Before the Thanksgiving break, an appropriations bill that would have supplied money to the US Military on the field of fire was shot down by the Senate minority because it contained timetables for withdrawal. The troops have been left languishing ever since. I had suggested that it was a good idea to reallocate the pork funding to get the troops through.
Since returning from their break, a break which was much longer than the soldiers under fire get, the Democrats came up with a new plan: they'll drop the timetable and half the pork if the President will sign the bill. As far as Bush is concerned, they are still $13 billion dollars over budget.

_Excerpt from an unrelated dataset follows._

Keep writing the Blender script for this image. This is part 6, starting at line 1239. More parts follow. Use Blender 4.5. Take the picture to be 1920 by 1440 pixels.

Over the weekend, House Appropriations Chairman David Obey was informed that there is no deal so long as the pork remained: Bush threatened to veto this new $500 billion bill that would provide at least partial funding for the battles in Iraq and Afghanistan in addition to boosting funding for Democratic priorities such as school aid and health care.
"...if you take those bills down to the president's level... it is very hard for me to understand how earmarks could survive. It's not a threat. It's a reality."

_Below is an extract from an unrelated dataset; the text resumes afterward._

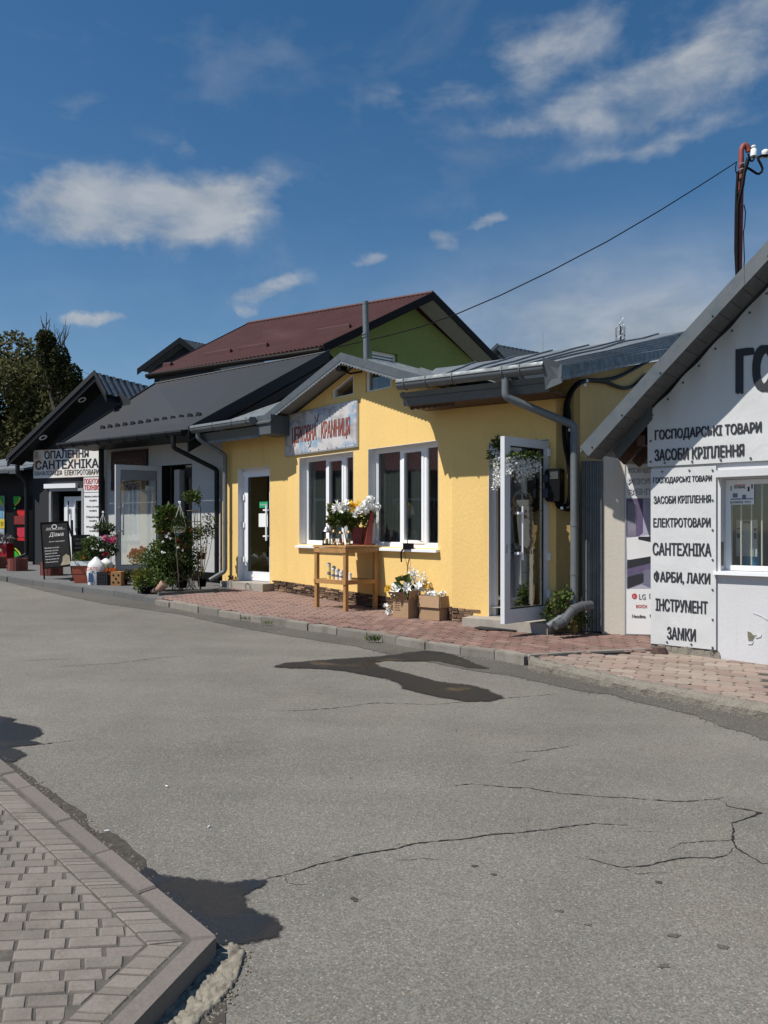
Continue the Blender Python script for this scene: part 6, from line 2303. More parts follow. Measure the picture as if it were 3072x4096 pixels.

Poor baby. But I have to ask, is this the same Democratic leadership who, in the run up to the 2006 elections promised to eliminate pork?

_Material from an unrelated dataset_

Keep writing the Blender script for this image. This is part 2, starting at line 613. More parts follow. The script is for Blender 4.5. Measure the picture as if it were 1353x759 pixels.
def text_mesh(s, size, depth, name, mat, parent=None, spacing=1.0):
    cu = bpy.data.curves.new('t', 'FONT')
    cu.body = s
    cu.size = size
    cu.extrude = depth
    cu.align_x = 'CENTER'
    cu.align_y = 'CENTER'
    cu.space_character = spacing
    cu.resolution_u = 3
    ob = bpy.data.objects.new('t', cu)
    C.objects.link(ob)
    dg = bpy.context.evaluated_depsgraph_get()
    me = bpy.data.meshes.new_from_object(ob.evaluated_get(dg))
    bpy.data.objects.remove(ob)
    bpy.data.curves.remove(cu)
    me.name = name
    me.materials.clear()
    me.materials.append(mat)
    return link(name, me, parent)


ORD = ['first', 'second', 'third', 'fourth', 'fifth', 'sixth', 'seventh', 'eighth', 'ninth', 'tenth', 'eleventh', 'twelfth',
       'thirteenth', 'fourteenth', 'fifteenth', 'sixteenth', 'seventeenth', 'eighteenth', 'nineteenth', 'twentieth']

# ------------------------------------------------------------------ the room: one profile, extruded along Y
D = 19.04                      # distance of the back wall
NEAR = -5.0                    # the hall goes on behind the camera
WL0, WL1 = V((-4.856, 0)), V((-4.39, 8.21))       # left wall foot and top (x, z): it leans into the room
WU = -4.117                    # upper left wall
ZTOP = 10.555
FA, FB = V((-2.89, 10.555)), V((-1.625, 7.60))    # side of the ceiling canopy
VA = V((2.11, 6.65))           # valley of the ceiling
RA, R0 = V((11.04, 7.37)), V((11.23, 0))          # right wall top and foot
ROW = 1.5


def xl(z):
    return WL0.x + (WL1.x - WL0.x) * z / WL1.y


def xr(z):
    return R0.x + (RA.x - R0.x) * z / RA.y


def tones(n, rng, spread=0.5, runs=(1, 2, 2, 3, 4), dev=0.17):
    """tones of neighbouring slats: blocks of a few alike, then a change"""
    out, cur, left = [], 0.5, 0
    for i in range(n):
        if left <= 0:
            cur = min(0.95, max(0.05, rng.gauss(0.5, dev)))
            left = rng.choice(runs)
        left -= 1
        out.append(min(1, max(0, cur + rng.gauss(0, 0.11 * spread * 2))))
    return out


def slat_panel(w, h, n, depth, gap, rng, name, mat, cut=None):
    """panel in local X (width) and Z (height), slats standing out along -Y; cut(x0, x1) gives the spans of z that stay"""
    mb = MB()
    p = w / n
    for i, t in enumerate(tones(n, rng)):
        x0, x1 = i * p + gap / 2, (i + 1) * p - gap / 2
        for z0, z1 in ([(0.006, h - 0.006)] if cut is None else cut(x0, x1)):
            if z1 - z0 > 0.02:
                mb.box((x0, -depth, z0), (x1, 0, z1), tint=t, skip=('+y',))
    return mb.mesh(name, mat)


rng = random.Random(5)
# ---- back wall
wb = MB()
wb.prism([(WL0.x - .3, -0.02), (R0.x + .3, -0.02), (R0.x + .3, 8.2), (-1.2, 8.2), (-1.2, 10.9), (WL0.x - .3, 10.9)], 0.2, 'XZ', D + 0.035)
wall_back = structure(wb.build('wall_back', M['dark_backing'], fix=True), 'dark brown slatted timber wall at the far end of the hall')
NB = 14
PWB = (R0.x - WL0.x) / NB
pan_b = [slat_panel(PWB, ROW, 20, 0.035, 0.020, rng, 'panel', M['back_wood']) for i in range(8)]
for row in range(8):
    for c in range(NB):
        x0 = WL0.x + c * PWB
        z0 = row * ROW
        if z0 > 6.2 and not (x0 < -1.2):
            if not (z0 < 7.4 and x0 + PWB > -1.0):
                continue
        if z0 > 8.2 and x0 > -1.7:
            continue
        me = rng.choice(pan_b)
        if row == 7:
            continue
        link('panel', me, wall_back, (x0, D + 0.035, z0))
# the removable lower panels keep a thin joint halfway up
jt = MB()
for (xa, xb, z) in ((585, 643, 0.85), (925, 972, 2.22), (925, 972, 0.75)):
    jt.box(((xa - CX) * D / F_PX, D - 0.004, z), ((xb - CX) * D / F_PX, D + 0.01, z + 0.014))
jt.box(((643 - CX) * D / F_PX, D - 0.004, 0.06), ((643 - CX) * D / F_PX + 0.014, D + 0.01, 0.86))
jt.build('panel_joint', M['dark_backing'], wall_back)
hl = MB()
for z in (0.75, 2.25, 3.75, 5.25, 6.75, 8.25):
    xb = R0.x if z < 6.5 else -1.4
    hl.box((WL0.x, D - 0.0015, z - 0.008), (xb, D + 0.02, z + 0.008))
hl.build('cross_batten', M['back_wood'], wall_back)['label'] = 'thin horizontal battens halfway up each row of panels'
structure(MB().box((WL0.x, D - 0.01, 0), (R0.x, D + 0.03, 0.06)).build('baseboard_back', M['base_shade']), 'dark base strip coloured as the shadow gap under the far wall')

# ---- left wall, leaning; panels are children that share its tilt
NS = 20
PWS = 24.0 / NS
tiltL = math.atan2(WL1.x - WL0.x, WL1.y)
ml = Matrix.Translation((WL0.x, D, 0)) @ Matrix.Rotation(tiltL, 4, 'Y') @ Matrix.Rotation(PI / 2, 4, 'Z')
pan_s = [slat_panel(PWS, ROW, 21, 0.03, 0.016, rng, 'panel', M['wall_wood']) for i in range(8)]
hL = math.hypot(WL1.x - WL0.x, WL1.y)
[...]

The LA Times may snark that Bush "has adopted a new role as fiscal watchdog", which is true, but they also have to remember that while the Democrats believe their win was an anti-war mandate, the Republicans view their loss was as a result of being perceived by their base as spending too much.
Republicans are looking to get right with their voters.
The Democratic leadership has clearly misunderstood their mandate, because if there really was a popular uprising against the war, they would not have failed so miserably over the last year in ending it.
Or even limiting it.
The Democrats are getting squeezed none the less, because while Bush threatens a veto
...senior Democrats are facing a restive liberal base incensed by talk that a budget deal would provide more money for the war in Iraq without attaching any conditions aimed at forcing troop withdrawals.
Additional war funding would represent a major concession to the president, who has demanded that Congress abandon its push to impose a schedule for bringing troops home.
And this from a President who was declared a lame duck from the moment the new Congress took the oath.
The fact is Democrats have forgotten how to govern. They have forgotten how to compromise.
Yet, these days, their favorite thing to do is complain about how Iraqis can't settle their partisan differences.
Maybe they should all go to Iraq and show them how it's done.